We ate at a restaurant, though I don’t recall what foods we chose. The power kept flickering on and off and most of dinner was by candlelight. We wandered through town, but there was so little town to speak of, we exhausted our options pretty quickly, so we grabbed some Imperials and returned to the cabana. We lounged on our beds and talked late into the night.

In the morning you could hardly tell anything had happened. Power was back, water ran clear and did not back up, and the WiFi was strong enough for me to work as required while Mateo went to a nearby soda and grabbed us a desayuno tipico, typical breakfast, with gallo pinto, queso Turrialba, natilla, and scrambled eggs.
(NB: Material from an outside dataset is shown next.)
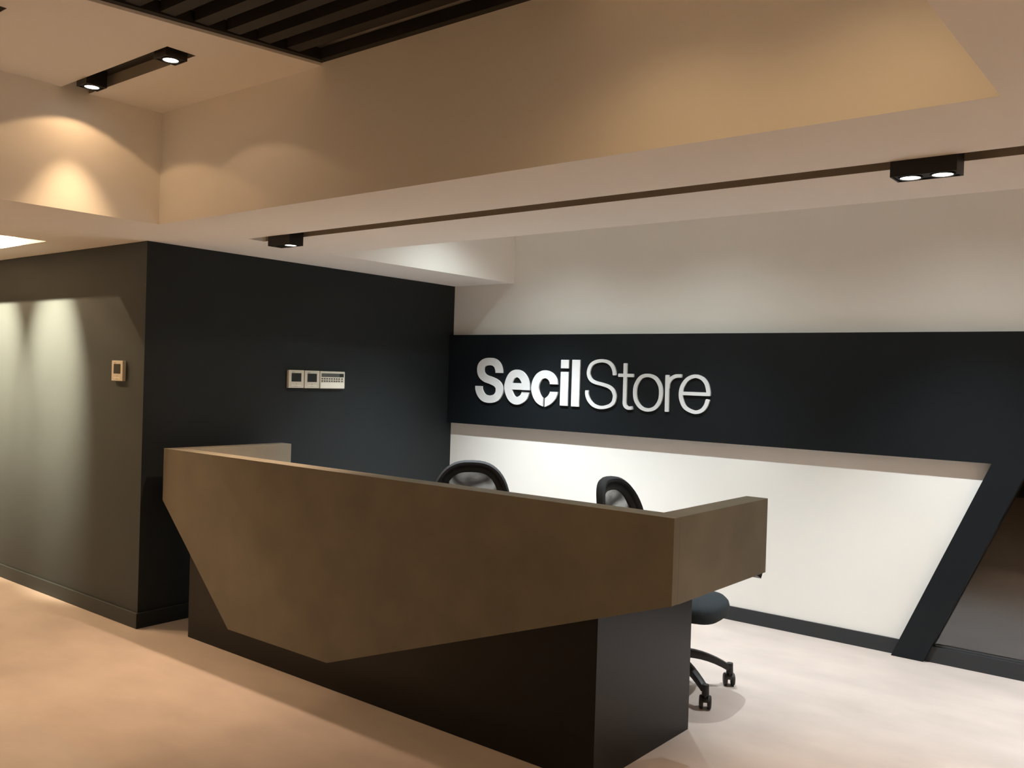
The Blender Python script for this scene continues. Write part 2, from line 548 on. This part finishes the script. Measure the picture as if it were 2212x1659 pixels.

After I finished working we met up again and spent some time in the hammocks, and then went to the beach and did pretty much the same thing we had done before, swimming, talking, and walking. We collected shells. We did nothing and it was enough; it was more than enough. It was perfect.
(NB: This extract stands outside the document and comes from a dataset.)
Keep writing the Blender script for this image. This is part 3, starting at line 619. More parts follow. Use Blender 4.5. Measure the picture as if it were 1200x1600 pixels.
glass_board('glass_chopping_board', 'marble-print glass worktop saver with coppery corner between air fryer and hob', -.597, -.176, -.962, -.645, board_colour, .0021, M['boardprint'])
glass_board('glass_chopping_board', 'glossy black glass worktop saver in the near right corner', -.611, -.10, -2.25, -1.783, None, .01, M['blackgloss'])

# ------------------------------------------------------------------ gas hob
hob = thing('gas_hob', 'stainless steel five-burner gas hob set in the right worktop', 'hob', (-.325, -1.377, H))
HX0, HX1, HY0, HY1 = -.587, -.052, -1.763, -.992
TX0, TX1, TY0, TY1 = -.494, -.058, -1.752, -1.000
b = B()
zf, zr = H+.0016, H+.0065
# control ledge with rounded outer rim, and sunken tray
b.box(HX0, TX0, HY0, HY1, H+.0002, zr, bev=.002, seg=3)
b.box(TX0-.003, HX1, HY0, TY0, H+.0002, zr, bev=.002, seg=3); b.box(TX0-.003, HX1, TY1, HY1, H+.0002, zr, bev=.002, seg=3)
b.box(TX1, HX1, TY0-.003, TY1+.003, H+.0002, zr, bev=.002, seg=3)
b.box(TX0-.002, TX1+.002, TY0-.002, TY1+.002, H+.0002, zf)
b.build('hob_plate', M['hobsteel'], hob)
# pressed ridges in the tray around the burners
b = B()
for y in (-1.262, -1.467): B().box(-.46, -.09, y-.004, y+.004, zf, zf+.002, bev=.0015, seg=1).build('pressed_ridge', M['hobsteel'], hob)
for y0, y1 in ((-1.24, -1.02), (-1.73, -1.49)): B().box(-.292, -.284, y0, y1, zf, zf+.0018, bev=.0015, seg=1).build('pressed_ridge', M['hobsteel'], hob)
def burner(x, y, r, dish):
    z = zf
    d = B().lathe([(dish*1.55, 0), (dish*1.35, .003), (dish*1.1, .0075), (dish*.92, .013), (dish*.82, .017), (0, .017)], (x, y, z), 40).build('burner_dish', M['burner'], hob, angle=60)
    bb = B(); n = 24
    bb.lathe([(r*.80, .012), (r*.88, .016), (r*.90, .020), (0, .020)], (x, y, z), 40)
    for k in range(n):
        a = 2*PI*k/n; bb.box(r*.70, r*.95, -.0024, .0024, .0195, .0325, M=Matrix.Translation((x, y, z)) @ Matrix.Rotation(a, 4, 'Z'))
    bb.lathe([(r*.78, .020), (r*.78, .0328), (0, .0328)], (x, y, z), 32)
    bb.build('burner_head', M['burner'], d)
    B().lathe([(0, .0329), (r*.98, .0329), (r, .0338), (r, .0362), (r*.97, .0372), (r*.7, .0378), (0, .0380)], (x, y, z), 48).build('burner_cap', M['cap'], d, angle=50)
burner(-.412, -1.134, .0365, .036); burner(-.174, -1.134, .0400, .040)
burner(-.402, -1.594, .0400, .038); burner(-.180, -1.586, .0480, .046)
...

We walked until nightfall, when the sand fleas started biting. After sunset we stumbled on a jazz concert and saw the last song as it ended. We sat watching thousands of tiny hermit crabs scuttling along the dry sand under the trees and did not join into the crowd but remained apart, comfortably so. We had a very cheap dinner together at a soda.


























The next day we caught the bus back. Determined not to be Seatless again, we checked out fairly early and went to grab lunch and stand admiring the surf one last time. We had some fun imagining a piece of driftwood in the distance was a shark’s fin slicing through the water. Then we walked north of town where we had been told the bus began. It was blistering and sunny, and our showers were rendered useless by the time we got to the place where we were supposed to wait for the bus.

We found some shade and lay looking at the sky and waiting for the bus. Eventually it came and we paid and climbed on in time to have seats. It moved through Santa Teresa, collecting more passengers every few hundred meters, and soon there were twenty or thirty people standing packed in the aisle, Seatless. Their bodies and the oppressive heat of Santa Teresa made the bus very uncomfortable, hot and smelly with the lack of air conditioning. We got caught on the other side of the Nicoya peninsula in a long queue of literally hundreds of cars waiting to get on the ferry. Our bus driver was a jerk, thankfully, and passed them all on the wrong side of the road, and it only took an hour to get on the ferry. When we arrived, they didn’t open the doors, and a frustrated tourist demanded, “Why aren’t they letting us off? This is RIDICULOUS!”

I knew such a small spark among people who had been standing on an unstable bus, sweating profusely, might be all it took to convert a crowd from stoic to riotous, so I spoke up, smiling and trying to be as friendly as possible while I smacked down his useless anger. “Because he has to go buy our ferry tickets. You do want to get on the ferry, right?”

He settled down, and two minutes later they let us off the bus. The ferry was packed, and we crammed on board with tons of people, barely enough room to move. There were too many people, and they were all in a hurry, rude to each other and only caring about getting themselves to their destination as quickly as possible.

They threatened to take away the healing peace the storm had wrapped around me, but I breathed deeply and remembered the lightning and the rain, and was calm. Calm in the eye of other people’s storms.



We disembarked, our bus finally found us, and we rode in darkness back to San José. As we climbed in elevation, finally the air pouring in from the open windows turned cool, and then even cold. We were home.

Some people may read this account as a horror story, but for me, it was one of the very best things I have done since I moved to Costa Rica. Even being Seatless was a little thrill of adventure, and the storm… well, the storm was one of the most amazing experiences of my life.

I am free, free, free. Free to fly into storms with the wind, free to wander kilometer after kilometer, free from all restraints that society may try to use to bind me.

If I ever find myself in a place of internal disquiet, I look at my shells and rocks from that special place and recall Santa Teresa, and the friendship and adventure I found there.